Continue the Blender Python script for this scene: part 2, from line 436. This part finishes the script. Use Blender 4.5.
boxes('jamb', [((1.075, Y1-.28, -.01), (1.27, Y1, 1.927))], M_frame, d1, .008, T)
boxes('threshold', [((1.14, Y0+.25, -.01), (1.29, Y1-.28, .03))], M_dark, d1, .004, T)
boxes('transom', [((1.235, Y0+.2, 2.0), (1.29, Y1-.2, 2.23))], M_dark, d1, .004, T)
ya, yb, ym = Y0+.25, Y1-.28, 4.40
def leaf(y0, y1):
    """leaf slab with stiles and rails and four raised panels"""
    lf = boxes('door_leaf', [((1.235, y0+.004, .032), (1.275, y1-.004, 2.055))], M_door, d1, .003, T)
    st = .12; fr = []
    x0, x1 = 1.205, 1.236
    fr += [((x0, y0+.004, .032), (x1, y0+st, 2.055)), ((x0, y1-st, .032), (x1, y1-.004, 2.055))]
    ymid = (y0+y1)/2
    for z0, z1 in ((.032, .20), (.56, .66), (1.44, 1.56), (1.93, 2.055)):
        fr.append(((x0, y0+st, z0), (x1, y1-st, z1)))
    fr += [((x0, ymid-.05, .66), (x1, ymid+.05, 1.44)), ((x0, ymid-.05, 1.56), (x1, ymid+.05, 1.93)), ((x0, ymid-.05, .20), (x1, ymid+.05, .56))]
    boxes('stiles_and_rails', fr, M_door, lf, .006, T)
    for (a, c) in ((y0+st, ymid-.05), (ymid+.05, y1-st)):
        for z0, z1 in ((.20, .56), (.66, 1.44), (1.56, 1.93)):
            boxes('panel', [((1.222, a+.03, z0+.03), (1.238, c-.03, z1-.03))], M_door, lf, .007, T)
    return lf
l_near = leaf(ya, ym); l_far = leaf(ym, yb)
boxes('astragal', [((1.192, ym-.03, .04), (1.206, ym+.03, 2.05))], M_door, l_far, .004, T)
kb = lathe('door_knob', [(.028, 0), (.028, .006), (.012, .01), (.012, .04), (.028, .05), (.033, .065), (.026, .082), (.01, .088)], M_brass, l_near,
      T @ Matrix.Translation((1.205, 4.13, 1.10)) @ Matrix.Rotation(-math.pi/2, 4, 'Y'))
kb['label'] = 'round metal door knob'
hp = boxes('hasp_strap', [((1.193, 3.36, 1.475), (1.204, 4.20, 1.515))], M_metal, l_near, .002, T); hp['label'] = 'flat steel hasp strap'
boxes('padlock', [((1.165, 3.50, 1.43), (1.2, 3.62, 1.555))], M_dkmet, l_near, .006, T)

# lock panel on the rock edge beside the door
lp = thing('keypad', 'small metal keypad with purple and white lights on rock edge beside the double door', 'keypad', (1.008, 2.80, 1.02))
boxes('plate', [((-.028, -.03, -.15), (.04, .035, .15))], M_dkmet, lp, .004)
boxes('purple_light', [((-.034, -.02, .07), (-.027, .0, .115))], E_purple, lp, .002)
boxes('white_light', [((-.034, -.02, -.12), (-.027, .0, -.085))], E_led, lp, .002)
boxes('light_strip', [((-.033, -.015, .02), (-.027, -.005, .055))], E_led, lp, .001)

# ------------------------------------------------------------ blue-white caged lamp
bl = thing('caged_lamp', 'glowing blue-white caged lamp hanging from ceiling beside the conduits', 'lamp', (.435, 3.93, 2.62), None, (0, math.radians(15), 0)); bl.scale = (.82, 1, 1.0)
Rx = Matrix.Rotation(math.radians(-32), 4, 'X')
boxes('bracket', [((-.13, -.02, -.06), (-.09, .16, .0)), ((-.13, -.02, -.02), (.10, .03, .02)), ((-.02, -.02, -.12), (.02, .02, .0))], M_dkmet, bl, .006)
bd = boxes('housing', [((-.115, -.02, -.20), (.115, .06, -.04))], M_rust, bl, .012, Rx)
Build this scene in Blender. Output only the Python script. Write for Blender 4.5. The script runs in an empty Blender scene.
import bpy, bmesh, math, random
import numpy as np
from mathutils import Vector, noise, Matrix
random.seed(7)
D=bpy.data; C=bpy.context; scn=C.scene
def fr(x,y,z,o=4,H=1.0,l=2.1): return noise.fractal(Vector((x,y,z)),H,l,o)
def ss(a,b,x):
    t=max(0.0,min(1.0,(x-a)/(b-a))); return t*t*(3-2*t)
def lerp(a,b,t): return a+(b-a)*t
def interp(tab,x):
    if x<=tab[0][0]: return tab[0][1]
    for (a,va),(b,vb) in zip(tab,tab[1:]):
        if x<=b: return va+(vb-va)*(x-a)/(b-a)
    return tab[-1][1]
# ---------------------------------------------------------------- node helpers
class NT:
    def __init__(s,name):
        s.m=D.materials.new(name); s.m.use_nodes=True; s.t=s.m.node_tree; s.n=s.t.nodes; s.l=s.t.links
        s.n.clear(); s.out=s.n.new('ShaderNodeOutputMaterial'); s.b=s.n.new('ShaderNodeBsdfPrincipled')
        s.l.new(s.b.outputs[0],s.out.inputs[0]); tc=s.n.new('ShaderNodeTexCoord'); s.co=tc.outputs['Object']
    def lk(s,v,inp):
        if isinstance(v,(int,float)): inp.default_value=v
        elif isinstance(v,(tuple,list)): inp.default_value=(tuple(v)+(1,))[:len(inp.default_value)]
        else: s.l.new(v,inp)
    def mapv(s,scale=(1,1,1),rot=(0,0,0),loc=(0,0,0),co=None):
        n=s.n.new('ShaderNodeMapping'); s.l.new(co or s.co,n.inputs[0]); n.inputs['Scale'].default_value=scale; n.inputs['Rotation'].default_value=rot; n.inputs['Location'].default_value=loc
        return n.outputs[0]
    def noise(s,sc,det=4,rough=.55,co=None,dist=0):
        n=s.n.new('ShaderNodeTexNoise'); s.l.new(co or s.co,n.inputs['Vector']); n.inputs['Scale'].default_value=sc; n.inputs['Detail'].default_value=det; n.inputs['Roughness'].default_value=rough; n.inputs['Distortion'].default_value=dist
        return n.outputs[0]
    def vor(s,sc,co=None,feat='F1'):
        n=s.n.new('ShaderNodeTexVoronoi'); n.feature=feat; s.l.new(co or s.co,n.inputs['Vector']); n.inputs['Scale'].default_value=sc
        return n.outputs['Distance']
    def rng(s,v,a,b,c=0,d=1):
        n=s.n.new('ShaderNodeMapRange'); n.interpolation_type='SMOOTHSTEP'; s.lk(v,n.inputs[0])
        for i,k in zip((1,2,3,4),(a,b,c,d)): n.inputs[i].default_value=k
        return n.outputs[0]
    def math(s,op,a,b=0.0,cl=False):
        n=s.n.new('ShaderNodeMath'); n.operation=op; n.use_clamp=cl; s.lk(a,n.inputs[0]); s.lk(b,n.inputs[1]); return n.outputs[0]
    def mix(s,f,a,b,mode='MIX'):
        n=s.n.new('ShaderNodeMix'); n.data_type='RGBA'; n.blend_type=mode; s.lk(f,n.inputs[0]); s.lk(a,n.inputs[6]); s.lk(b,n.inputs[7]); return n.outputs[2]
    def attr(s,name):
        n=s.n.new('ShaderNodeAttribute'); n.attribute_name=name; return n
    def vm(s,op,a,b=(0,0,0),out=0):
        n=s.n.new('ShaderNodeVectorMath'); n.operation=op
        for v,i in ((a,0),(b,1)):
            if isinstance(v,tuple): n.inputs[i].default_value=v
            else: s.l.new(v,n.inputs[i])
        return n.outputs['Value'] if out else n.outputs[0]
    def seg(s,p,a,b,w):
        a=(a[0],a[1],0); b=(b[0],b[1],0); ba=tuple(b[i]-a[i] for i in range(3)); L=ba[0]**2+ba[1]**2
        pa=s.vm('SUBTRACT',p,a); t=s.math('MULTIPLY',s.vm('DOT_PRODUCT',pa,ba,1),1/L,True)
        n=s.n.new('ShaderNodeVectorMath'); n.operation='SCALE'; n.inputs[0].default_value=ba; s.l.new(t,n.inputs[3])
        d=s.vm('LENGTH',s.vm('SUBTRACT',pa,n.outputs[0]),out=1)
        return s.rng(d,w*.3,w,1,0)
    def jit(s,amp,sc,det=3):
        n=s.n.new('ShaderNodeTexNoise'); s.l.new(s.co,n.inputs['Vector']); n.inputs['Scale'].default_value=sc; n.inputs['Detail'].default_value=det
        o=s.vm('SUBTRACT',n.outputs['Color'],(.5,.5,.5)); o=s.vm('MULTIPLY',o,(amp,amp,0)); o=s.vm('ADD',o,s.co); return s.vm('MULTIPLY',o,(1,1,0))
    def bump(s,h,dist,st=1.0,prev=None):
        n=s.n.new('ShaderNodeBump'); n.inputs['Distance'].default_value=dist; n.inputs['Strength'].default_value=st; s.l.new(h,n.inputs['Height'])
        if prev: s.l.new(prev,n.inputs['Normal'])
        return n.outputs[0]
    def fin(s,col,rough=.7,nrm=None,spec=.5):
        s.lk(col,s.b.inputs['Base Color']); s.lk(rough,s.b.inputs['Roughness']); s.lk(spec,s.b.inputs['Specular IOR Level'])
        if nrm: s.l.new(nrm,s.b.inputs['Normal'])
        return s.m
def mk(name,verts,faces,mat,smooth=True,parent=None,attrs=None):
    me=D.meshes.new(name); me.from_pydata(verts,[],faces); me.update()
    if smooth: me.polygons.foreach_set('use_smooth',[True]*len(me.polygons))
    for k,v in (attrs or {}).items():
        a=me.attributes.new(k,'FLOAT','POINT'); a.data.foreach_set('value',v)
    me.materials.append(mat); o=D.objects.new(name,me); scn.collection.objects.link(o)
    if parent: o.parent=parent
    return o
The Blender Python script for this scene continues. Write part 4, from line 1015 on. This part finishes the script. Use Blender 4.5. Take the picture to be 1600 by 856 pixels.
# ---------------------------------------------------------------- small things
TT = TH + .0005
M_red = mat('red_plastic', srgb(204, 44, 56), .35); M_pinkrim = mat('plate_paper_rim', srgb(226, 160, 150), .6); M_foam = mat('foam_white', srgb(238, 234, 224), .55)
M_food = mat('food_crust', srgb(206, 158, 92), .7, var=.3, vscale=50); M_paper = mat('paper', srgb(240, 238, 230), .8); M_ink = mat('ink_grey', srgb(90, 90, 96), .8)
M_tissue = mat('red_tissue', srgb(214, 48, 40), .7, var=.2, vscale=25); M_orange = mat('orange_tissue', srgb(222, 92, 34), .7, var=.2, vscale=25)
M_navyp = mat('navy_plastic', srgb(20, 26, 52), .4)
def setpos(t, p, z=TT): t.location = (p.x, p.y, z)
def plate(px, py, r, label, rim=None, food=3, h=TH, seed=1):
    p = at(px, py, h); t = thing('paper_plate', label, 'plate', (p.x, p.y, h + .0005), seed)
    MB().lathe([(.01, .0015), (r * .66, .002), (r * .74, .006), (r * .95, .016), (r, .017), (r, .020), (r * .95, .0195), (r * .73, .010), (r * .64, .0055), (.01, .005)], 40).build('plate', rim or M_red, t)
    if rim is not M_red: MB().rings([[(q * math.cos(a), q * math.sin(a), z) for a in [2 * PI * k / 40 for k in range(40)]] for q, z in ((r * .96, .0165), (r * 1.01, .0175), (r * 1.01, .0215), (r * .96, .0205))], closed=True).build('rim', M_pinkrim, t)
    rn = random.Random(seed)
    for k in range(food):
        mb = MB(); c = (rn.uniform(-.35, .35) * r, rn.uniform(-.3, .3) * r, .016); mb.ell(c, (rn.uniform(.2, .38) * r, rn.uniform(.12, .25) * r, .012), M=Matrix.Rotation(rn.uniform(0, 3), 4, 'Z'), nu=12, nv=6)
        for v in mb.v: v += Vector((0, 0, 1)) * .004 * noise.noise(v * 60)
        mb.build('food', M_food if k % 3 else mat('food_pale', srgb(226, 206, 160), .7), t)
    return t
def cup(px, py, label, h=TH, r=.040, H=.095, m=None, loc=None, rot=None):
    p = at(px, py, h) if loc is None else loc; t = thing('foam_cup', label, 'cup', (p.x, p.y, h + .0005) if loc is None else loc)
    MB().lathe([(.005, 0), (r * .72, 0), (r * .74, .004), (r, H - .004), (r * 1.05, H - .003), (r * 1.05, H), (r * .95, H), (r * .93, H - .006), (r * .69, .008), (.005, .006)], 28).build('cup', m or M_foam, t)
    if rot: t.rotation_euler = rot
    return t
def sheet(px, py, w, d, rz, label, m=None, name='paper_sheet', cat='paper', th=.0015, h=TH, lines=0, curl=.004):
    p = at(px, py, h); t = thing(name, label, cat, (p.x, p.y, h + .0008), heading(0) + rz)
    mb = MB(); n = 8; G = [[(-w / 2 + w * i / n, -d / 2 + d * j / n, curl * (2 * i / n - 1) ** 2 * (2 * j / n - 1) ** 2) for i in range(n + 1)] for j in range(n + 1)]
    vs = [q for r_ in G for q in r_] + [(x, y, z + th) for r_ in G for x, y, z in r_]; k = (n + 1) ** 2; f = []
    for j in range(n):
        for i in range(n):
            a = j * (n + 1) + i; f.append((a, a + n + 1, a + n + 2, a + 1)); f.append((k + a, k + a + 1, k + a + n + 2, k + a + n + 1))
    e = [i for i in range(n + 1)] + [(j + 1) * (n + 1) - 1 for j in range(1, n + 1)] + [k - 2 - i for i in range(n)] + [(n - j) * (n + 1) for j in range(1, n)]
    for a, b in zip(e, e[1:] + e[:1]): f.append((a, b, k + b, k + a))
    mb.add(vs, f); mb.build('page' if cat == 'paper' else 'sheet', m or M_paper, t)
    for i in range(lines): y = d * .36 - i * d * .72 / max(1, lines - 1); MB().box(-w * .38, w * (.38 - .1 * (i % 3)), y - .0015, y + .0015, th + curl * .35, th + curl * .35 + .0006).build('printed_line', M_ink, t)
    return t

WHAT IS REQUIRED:
Copy every line above in which the string "this" shows up.

ANSWER TO THE TASK:
Continue the Blender Python script for this scene: part 2, from line 436. This part finishes the script. Use Blender 4.5.
Build this scene in Blender. Output only the Python script. Write for Blender 4.5. The script runs in an empty Blender scene.
The Blender Python script for this scene continues. Write part 4, from line 1015 on. This part finishes the script. Use Blender 4.5. Take the picture to be 1600 by 856 pixels.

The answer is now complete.